To do. Quote all of the entries word for word.

Data to use.
## Begin
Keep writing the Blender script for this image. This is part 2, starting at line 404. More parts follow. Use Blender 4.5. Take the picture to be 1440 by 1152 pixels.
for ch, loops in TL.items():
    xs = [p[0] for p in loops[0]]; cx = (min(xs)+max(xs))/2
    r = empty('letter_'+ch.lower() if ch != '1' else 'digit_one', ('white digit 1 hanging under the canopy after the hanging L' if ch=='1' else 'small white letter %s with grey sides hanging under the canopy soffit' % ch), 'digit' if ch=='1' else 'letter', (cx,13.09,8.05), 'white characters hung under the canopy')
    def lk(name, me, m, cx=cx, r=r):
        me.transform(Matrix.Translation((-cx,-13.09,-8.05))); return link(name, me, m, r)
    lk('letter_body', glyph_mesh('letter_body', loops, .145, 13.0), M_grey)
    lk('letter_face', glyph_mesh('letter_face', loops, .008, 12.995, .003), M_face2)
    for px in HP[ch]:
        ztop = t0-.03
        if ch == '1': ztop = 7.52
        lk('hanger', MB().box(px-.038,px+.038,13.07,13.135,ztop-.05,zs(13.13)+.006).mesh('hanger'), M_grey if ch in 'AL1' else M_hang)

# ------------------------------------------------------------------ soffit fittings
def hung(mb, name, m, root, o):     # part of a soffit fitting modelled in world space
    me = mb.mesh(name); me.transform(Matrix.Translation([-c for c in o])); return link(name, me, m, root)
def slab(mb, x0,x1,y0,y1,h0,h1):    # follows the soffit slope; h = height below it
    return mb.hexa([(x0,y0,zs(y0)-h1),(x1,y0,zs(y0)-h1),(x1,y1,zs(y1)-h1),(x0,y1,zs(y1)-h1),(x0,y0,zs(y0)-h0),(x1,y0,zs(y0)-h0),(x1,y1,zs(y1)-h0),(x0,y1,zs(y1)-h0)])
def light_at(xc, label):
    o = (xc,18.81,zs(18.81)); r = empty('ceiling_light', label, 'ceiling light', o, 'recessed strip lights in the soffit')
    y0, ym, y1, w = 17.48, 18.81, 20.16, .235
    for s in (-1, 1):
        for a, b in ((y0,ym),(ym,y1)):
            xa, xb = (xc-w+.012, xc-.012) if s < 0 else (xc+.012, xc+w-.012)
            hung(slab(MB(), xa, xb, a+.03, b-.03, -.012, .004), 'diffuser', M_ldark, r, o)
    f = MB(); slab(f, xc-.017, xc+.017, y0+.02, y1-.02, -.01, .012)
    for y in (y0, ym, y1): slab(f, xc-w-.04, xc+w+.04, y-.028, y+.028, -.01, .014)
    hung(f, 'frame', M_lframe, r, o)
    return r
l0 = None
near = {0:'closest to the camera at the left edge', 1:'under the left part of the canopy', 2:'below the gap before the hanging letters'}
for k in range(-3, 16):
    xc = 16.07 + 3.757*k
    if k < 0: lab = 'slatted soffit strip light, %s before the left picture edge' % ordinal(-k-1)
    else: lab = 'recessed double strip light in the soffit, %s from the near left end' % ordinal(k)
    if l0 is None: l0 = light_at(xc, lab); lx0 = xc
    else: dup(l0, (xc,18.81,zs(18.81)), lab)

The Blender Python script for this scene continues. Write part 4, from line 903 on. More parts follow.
## End
Completed task.
Keep writing the Blender script for this image. This is part 2, starting at line 404. More parts follow. Use Blender 4.5. Take the picture to be 1440 by 1152 pixels.
for ch, loops in TL.items():
    xs = [p[0] for p in loops[0]]; cx = (min(xs)+max(xs))/2
    r = empty('letter_'+ch.lower() if ch != '1' else 'digit_one', ('white digit 1 hanging under the canopy after the hanging L' if ch=='1' else 'small white letter %s with grey sides hanging under the canopy soffit' % ch), 'digit' if ch=='1' else 'letter', (cx,13.09,8.05), 'white characters hung under the canopy')
    def lk(name, me, m, cx=cx, r=r):
        me.transform(Matrix.Translation((-cx,-13.09,-8.05))); return link(name, me, m, r)
    lk('letter_body', glyph_mesh('letter_body', loops, .145, 13.0), M_grey)
    lk('letter_face', glyph_mesh('letter_face', loops, .008, 12.995, .003), M_face2)
    for px in HP[ch]:
        ztop = t0-.03
        if ch == '1': ztop = 7.52
        lk('hanger', MB().box(px-.038,px+.038,13.07,13.135,ztop-.05,zs(13.13)+.006).mesh('hanger'), M_grey if ch in 'AL1' else M_hang)

# ------------------------------------------------------------------ soffit fittings
def hung(mb, name, m, root, o):     # part of a soffit fitting modelled in world space
    me = mb.mesh(name); me.transform(Matrix.Translation([-c for c in o])); return link(name, me, m, root)
def slab(mb, x0,x1,y0,y1,h0,h1):    # follows the soffit slope; h = height below it
    return mb.hexa([(x0,y0,zs(y0)-h1),(x1,y0,zs(y0)-h1),(x1,y1,zs(y1)-h1),(x0,y1,zs(y1)-h1),(x0,y0,zs(y0)-h0),(x1,y0,zs(y0)-h0),(x1,y1,zs(y1)-h0),(x0,y1,zs(y1)-h0)])
def light_at(xc, label):
    o = (xc,18.81,zs(18.81)); r = empty('ceiling_light', label, 'ceiling light', o, 'recessed strip lights in the soffit')
    y0, ym, y1, w = 17.48, 18.81, 20.16, .235
    for s in (-1, 1):
        for a, b in ((y0,ym),(ym,y1)):
            xa, xb = (xc-w+.012, xc-.012) if s < 0 else (xc+.012, xc+w-.012)
            hung(slab(MB(), xa, xb, a+.03, b-.03, -.012, .004), 'diffuser', M_ldark, r, o)
    f = MB(); slab(f, xc-.017, xc+.017, y0+.02, y1-.02, -.01, .012)
    for y in (y0, ym, y1): slab(f, xc-w-.04, xc+w+.04, y-.028, y+.028, -.01, .014)
    hung(f, 'frame', M_lframe, r, o)
    return r
l0 = None
near = {0:'closest to the camera at the left edge', 1:'under the left part of the canopy', 2:'below the gap before the hanging letters'}
for k in range(-3, 16):
    xc = 16.07 + 3.757*k
    if k < 0: lab = 'slatted soffit strip light, %s before the left picture edge' % ordinal(-k-1)
    else: lab = 'recessed double strip light in the soffit, %s from the near left end' % ordinal(k)
    if l0 is None: l0 = light_at(xc, lab); lx0 = xc
    else: dup(l0, (xc,18.81,zs(18.81)), lab)

The Blender Python script for this scene continues. Write part 4, from line 903 on. More parts follow.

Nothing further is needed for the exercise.